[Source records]
■ ■ ■ ■ ■

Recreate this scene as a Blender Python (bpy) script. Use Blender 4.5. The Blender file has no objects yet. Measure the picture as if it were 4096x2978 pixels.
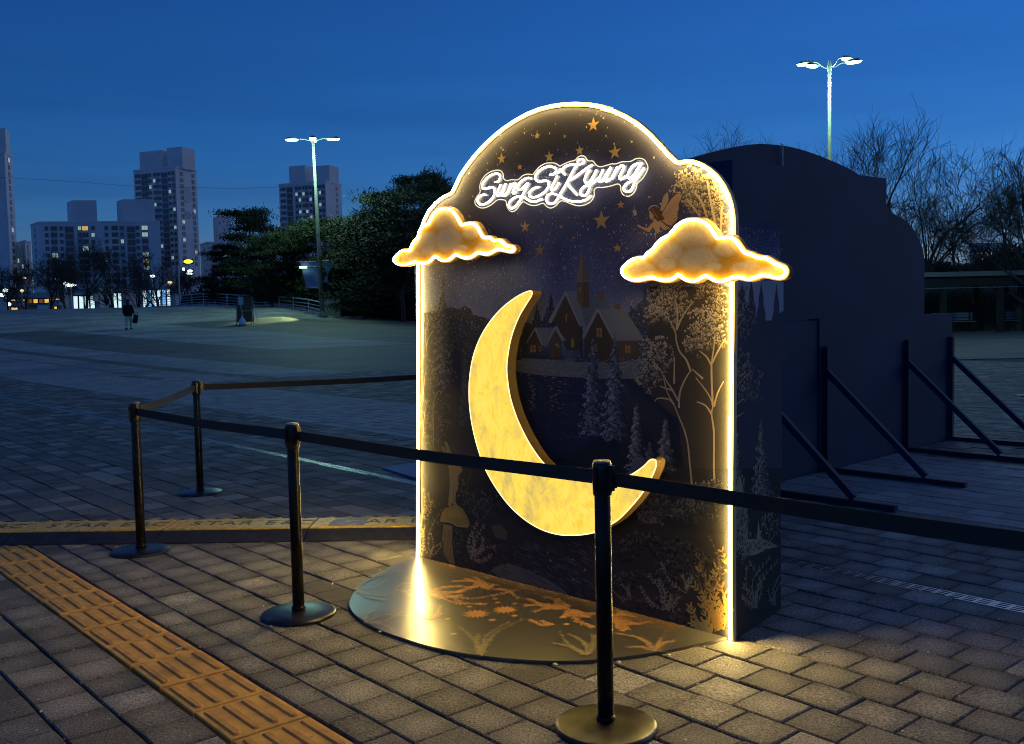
import bpy, bmesh, math, random
from mathutils import Vector, Matrix
random.seed(7)
SC = bpy.context.scene
COL = SC.collection
R = math.radians

# ------------------------------------------------------------------ camera
CAM_H, PITCH, ROLL, FPX = 1.475, R(3.638), R(-1.2), 3890.0      # focal length in pixels of a 4096 wide frame
fwd = Vector((0, math.cos(PITCH), -math.sin(PITCH)))
rt0 = Vector((1, 0, 0)); up0 = rt0.cross(fwd)
rt = math.cos(ROLL) * rt0 + math.sin(ROLL) * up0
up = -math.sin(ROLL) * rt0 + math.cos(ROLL) * up0
EYE = Vector((0, 0, CAM_H))
cd = bpy.data.cameras.new('camera'); cam = bpy.data.objects.new('camera', cd); COL.objects.link(cam)
cd.sensor_width = 36; cd.lens = 36 * FPX / 4096; cd.clip_start = 0.05; cd.clip_end = 6000
m3 = Matrix((rt, up, -fwd)).transposed().to_4x4(); m3.translation = EYE; cam.matrix_world = m3
SC.camera = cam

# ------------------------------------------------------------------ sky, afterglow, exposure
W = bpy.data.worlds.new('World'); SC.world = W; W.use_nodes = True
wn, wl = W.node_tree.nodes, W.node_tree.links; wn.clear()
SUN_EL, SUN_AZ = R(6), R(52)                        # afterglow low on the right, out of frame
sky = wn.new('ShaderNodeTexSky'); sky.sky_type = 'NISHITA'; sky.sun_disc = False
sky.sun_elevation = SUN_EL; sky.sun_rotation = SUN_AZ
sky.air_density = 1.0; sky.dust_density = 0.0; sky.ozone_density = 7.5; sky.altitude = 50
tint = wn.new('ShaderNodeMix'); tint.data_type = 'RGBA'; tint.blend_type = 'MULTIPLY'; tint.inputs[0].default_value = 1
tint.inputs[7].default_value = (1.5, .88, 1.0, 1)
geo = wn.new('ShaderNodeTexCoord')
# a few long, thin cloud streaks low over the horizon
mp = wn.new('ShaderNodeMapping'); mp.inputs['Scale'].default_value = (1.2, 1.2, 14)
mp.inputs['Rotation'].default_value = (0, R(-9), 0)
nz = wn.new('ShaderNodeTexNoise'); nz.inputs['Scale'].default_value = 1.6; nz.inputs['Detail'].default_value = 5
rp = wn.new('ShaderNodeValToRGB'); rp.color_ramp.elements[0].position = 0.46; rp.color_ramp.elements[1].position = 0.66
rp.color_ramp.elements[0].color = (0, 0, 0, 1); rp.color_ramp.elements[1].color = (.6, .6, .6, 1)
sep = wn.new('ShaderNodeSeparateXYZ'); mr = wn.new('ShaderNodeMapRange'); mr.inputs[1].default_value = .30; mr.inputs[2].default_value = .08
mul = wn.new('ShaderNodeMath'); mul.operation = 'MULTIPLY'
cl = wn.new('ShaderNodeMix'); cl.data_type = 'RGBA'; cl.blend_type = 'MULTIPLY'
cl.inputs[7].default_value = (.62, .60, .66, 1)
bg = wn.new('ShaderNodeBackground'); out = wn.new('ShaderNodeOutputWorld')
wl.new(geo.outputs['Generated'], mp.inputs[0]); wl.new(mp.outputs[0], nz.inputs[0]); wl.new(nz.outputs[0], rp.inputs[0])
wl.new(geo.outputs['Generated'], sep.inputs[0]); wl.new(sep.outputs[2], mr.inputs[0])
wl.new(mr.outputs[0], mul.inputs[0]); wl.new(rp.outputs[0], mul.inputs[1])
wl.new(sky.outputs[0], tint.inputs[6]); wl.new(tint.outputs[2], cl.inputs[6]); wl.new(mul.outputs[0], cl.inputs[0])
wl.new(cl.outputs[2], bg.inputs[0]); wl.new(bg.outputs[0], out.inputs[0])
bg.inputs[1].default_value = 0.135
sd = bpy.data.lights.new('afterglow_sun', 'SUN'); so = bpy.data.objects.new('afterglow_sun', sd); COL.objects.link(so)
sd.energy = 0.40; sd.angle = R(90); sd.color = (.86, .94, 1)
so.rotation_euler = (R(90) - SUN_EL, 0, -SUN_AZ + R(180))
SC.view_settings.view_transform = 'Standard'; SC.view_settings.look = 'None'
SC.view_settings.exposure = 0; SC.view_settings.gamma = 1; SC.view_settings.use_curve_mapping = False
try:
    SC.cycles.pixel_filter_type = 'BOX'; SC.cycles.filter_width = 1.0
    SC.cycles.use_denoising = True; SC.cycles.max_bounces = 6; SC.cycles.transparent_max_bounces = 8
    SC.cycles.sample_clamp_indirect = 6; SC.cycles.caustics_reflective = False; SC.cycles.caustics_refractive = False
except Exception:
    pass

# ------------------------------------------------------------------ placement helpers
def ray(px, py):
    return fwd + rt * ((px - 2048) / FPX) - up * ((py - 1489) / FPX)
def at(px, py, d):                                   # the point seen at (px, py) that is d metres away
    r = ray(px, py); return EYE + r * (d / r.y)
def gnd(px, py, z=0.0):                              # the point of the level z seen at (px, py)
    r = ray(px, py); return EYE + r * ((z - CAM_H) / r.z)
def zone(ox, oy, s):
    return lambda pts: [(ox + x * s, oy + y * s) for x, y in pts]
TD = [0, 26, 40, 58, 75, 87, 97, 110, 130, 200]; TZ = [0, 0, .22, .82, 1.65, 2.42, 2.55, 2.3, 1.4, 0.6]
def gz(x, y):                                        # the plaza is level here and rises to a crest on the left
    d = max(0.0, y); z = TZ[-1]
    for i in range(len(TD) - 1):
        if TD[i] <= d < TD[i + 1]:
            t = (d - TD[i]) / (TD[i + 1] - TD[i]); z = TZ[i] + (TZ[i + 1] - TZ[i]) * t; break
    k = x / max(y, 1.0)
    f = 1.0 if k < -.235 else (1 - .22 * (k + .235) / .04 if k < -.195 else max(0.0, .78 * (1 - (k + .195) / .3)))
    return z * f

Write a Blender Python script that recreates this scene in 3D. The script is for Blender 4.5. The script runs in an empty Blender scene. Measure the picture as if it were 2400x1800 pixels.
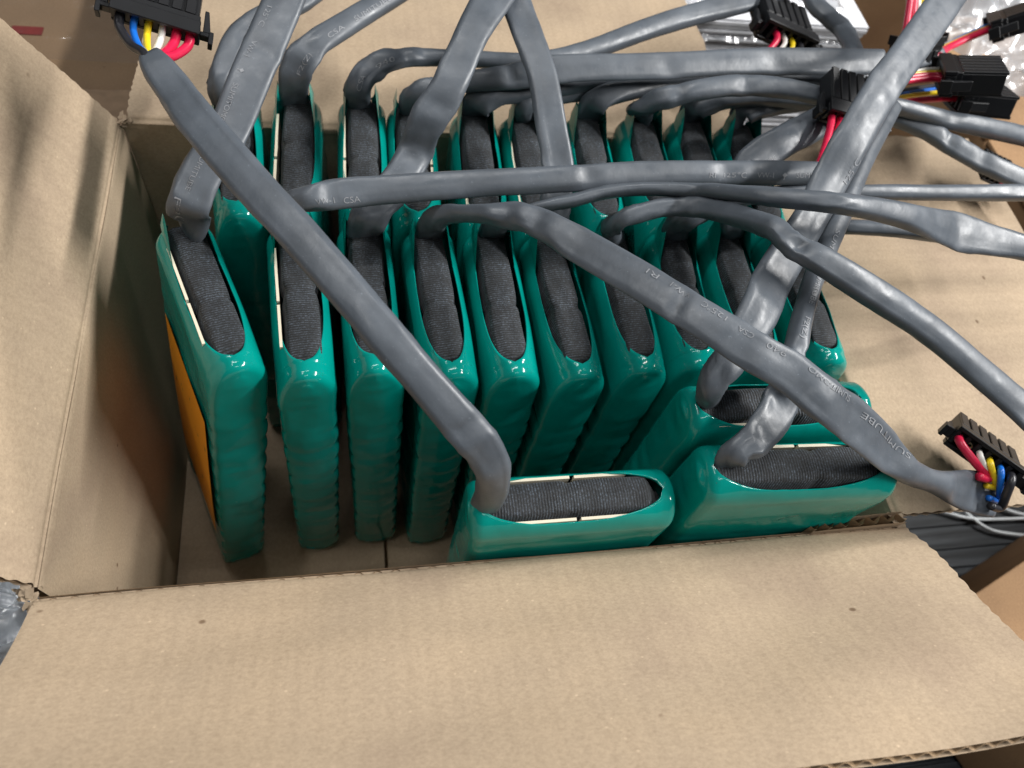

■ ■ ■ ■ ■

> Given instruction
Print each entry shown above with exact wording and no pictures.

> Completed exercise
Recreate this scene as a Blender Python (bpy) script. Use Blender 4.5. The Blender file has no objects yet. Measure the picture as if it were 4096x2978 pixels.
import bpy, bmesh, math, random
from mathutils import Vector, Matrix
random.seed(7)
SC = bpy.context.scene
COL = SC.collection
R = math.radians

# ------------------------------------------------------------------ camera
CAM_H, PITCH, ROLL, FPX = 1.475, R(3.638), R(-1.2), 3890.0      # focal length in pixels of a 4096 wide frame
fwd = Vector((0, math.cos(PITCH), -math.sin(PITCH)))
rt0 = Vector((1, 0, 0)); up0 = rt0.cross(fwd)
rt = math.cos(ROLL) * rt0 + math.sin(ROLL) * up0
up = -math.sin(ROLL) * rt0 + math.cos(ROLL) * up0
EYE = Vector((0, 0, CAM_H))
cd = bpy.data.cameras.new('camera'); cam = bpy.data.objects.new('camera', cd); COL.objects.link(cam)
cd.sensor_width = 36; cd.lens = 36 * FPX / 4096; cd.clip_start = 0.05; cd.clip_end = 6000
m3 = Matrix((rt, up, -fwd)).transposed().to_4x4(); m3.translation = EYE; cam.matrix_world = m3
SC.camera = cam

# ------------------------------------------------------------------ sky, afterglow, exposure
W = bpy.data.worlds.new('World'); SC.world = W; W.use_nodes = True
wn, wl = W.node_tree.nodes, W.node_tree.links; wn.clear()
SUN_EL, SUN_AZ = R(6), R(52)                        # afterglow low on the right, out of frame
sky = wn.new('ShaderNodeTexSky'); sky.sky_type = 'NISHITA'; sky.sun_disc = False
sky.sun_elevation = SUN_EL; sky.sun_rotation = SUN_AZ
sky.air_density = 1.0; sky.dust_density = 0.0; sky.ozone_density = 7.5; sky.altitude = 50
tint = wn.new('ShaderNodeMix'); tint.data_type = 'RGBA'; tint.blend_type = 'MULTIPLY'; tint.inputs[0].default_value = 1
tint.inputs[7].default_value = (1.5, .88, 1.0, 1)
geo = wn.new('ShaderNodeTexCoord')
# a few long, thin cloud streaks low over the horizon
mp = wn.new('ShaderNodeMapping'); mp.inputs['Scale'].default_value = (1.2, 1.2, 14)
mp.inputs['Rotation'].default_value = (0, R(-9), 0)
nz = wn.new('ShaderNodeTexNoise'); nz.inputs['Scale'].default_value = 1.6; nz.inputs['Detail'].default_value = 5
rp = wn.new('ShaderNodeValToRGB'); rp.color_ramp.elements[0].position = 0.46; rp.color_ramp.elements[1].position = 0.66
rp.color_ramp.elements[0].color = (0, 0, 0, 1); rp.color_ramp.elements[1].color = (.6, .6, .6, 1)
sep = wn.new('ShaderNodeSeparateXYZ'); mr = wn.new('ShaderNodeMapRange'); mr.inputs[1].default_value = .30; mr.inputs[2].default_value = .08
mul = wn.new('ShaderNodeMath'); mul.operation = 'MULTIPLY'
cl = wn.new('ShaderNodeMix'); cl.data_type = 'RGBA'; cl.blend_type = 'MULTIPLY'
cl.inputs[7].default_value = (.62, .60, .66, 1)
bg = wn.new('ShaderNodeBackground'); out = wn.new('ShaderNodeOutputWorld')
wl.new(geo.outputs['Generated'], mp.inputs[0]); wl.new(mp.outputs[0], nz.inputs[0]); wl.new(nz.outputs[0], rp.inputs[0])
wl.new(geo.outputs['Generated'], sep.inputs[0]); wl.new(sep.outputs[2], mr.inputs[0])
wl.new(mr.outputs[0], mul.inputs[0]); wl.new(rp.outputs[0], mul.inputs[1])
wl.new(sky.outputs[0], tint.inputs[6]); wl.new(tint.outputs[2], cl.inputs[6]); wl.new(mul.outputs[0], cl.inputs[0])
wl.new(cl.outputs[2], bg.inputs[0]); wl.new(bg.outputs[0], out.inputs[0])
bg.inputs[1].default_value = 0.135
sd = bpy.data.lights.new('afterglow_sun', 'SUN'); so = bpy.data.objects.new('afterglow_sun', sd); COL.objects.link(so)
sd.energy = 0.40; sd.angle = R(90); sd.color = (.86, .94, 1)
so.rotation_euler = (R(90) - SUN_EL, 0, -SUN_AZ + R(180))
SC.view_settings.view_transform = 'Standard'; SC.view_settings.look = 'None'
SC.view_settings.exposure = 0; SC.view_settings.gamma = 1; SC.view_settings.use_curve_mapping = False
try:
    SC.cycles.pixel_filter_type = 'BOX'; SC.cycles.filter_width = 1.0
    SC.cycles.use_denoising = True; SC.cycles.max_bounces = 6; SC.cycles.transparent_max_bounces = 8
    SC.cycles.sample_clamp_indirect = 6; SC.cycles.caustics_reflective = False; SC.cycles.caustics_refractive = False
except Exception:
    pass

# ------------------------------------------------------------------ placement helpers
def ray(px, py):
    return fwd + rt * ((px - 2048) / FPX) - up * ((py - 1489) / FPX)
def at(px, py, d):                                   # the point seen at (px, py) that is d metres away
    r = ray(px, py); return EYE + r * (d / r.y)
def gnd(px, py, z=0.0):                              # the point of the level z seen at (px, py)
    r = ray(px, py); return EYE + r * ((z - CAM_H) / r.z)
def zone(ox, oy, s):
    return lambda pts: [(ox + x * s, oy + y * s) for x, y in pts]
TD = [0, 26, 40, 58, 75, 87, 97, 110, 130, 200]; TZ = [0, 0, .22, .82, 1.65, 2.42, 2.55, 2.3, 1.4, 0.6]
def gz(x, y):                                        # the plaza is level here and rises to a crest on the left
    d = max(0.0, y); z = TZ[-1]
    for i in range(len(TD) - 1):
        if TD[i] <= d < TD[i + 1]:
            t = (d - TD[i]) / (TD[i + 1] - TD[i]); z = TZ[i] + (TZ[i + 1] - TZ[i]) * t; break
    k = x / max(y, 1.0)
    f = 1.0 if k < -.235 else (1 - .22 * (k + .235) / .04 if k < -.195 else max(0.0, .78 * (1 - (k + .195) / .3)))
    return z * f

Write a Blender Python script that recreates this scene in 3D. The script is for Blender 4.5. The script runs in an empty Blender scene. Measure the picture as if it were 2400x1800 pixels.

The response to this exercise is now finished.